**Work to complete**.
Everything from the first line to the line containing "random.seed(5)" is to be repeated exactly; nothing past it.

**Provided material**.
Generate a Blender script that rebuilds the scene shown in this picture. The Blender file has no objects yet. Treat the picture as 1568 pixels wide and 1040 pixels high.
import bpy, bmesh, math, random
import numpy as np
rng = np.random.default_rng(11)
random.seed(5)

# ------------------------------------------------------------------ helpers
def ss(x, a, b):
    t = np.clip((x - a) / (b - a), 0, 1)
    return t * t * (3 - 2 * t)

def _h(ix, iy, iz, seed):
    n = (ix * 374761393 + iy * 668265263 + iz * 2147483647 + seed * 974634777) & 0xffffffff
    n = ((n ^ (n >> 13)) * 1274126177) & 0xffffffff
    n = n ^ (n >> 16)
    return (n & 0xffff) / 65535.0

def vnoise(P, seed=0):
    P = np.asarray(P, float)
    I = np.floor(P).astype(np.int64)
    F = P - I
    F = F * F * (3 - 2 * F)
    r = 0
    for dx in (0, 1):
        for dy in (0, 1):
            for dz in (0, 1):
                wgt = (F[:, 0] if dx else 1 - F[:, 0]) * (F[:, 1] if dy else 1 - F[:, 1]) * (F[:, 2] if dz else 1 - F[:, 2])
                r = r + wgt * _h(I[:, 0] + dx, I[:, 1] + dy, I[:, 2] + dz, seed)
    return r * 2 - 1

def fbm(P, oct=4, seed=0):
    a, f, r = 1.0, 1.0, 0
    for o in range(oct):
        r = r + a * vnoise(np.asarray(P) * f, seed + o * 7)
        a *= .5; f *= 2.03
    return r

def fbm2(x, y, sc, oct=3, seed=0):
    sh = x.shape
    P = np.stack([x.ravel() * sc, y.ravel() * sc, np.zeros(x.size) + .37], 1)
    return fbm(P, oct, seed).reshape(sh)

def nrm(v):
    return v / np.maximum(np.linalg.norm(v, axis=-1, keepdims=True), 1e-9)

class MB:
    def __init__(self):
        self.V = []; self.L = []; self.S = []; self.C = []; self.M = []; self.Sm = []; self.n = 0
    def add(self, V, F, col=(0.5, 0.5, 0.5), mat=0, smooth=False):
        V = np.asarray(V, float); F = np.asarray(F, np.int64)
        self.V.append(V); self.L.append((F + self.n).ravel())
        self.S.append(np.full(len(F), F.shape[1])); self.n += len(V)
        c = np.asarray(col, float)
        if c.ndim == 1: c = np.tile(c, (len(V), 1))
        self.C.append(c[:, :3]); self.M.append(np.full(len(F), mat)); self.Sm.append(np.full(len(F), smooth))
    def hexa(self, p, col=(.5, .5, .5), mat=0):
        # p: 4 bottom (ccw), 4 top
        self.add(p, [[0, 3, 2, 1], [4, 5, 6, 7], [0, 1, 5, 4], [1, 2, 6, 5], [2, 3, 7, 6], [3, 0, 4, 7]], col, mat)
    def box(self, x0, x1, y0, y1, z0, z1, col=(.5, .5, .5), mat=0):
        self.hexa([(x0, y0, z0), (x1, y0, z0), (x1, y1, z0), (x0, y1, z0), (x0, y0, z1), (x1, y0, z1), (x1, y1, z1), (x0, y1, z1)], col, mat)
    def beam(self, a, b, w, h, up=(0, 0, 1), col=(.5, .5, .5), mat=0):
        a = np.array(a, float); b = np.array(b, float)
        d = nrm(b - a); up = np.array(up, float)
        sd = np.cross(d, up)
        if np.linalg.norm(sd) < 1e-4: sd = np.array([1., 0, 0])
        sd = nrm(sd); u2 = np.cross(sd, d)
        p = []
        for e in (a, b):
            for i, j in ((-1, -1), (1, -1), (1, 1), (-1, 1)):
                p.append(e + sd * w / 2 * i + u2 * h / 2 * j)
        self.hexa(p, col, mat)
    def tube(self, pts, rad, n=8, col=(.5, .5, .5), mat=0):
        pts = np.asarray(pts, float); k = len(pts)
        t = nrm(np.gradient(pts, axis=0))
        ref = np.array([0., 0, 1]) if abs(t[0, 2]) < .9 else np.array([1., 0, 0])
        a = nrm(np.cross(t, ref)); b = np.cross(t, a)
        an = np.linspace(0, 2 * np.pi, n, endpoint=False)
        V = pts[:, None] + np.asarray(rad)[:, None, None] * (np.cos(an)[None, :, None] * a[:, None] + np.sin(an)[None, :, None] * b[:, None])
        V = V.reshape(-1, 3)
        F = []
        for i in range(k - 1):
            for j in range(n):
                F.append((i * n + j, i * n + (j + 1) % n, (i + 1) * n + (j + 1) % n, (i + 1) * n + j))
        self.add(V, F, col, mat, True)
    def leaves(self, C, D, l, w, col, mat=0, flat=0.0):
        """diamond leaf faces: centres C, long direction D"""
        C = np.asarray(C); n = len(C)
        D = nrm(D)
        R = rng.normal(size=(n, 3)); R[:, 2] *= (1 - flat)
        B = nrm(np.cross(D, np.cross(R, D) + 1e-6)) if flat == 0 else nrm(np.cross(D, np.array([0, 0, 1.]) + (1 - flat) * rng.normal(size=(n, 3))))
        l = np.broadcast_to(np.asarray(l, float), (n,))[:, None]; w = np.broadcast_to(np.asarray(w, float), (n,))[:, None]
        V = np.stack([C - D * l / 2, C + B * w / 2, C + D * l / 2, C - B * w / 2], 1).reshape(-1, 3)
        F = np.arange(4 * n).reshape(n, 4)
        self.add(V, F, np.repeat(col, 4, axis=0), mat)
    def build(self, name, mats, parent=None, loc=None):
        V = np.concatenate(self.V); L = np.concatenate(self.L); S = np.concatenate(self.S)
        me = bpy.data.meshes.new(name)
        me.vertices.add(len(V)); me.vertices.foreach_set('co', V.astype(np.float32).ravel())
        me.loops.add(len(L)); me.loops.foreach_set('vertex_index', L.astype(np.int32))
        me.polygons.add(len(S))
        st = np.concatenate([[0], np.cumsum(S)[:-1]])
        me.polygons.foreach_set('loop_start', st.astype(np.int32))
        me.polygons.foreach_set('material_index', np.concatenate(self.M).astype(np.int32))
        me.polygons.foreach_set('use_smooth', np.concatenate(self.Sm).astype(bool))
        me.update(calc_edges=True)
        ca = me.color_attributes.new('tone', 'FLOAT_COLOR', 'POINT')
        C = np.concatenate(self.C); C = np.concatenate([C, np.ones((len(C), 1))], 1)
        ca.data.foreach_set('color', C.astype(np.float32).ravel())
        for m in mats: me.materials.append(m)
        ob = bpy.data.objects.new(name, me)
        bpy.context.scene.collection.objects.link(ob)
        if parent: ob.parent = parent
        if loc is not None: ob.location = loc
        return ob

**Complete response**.
Generate a Blender script that rebuilds the scene shown in this picture. The Blender file has no objects yet. Treat the picture as 1568 pixels wide and 1040 pixels high.
import bpy, bmesh, math, random
import numpy as np
rng = np.random.default_rng(11)
random.seed(5)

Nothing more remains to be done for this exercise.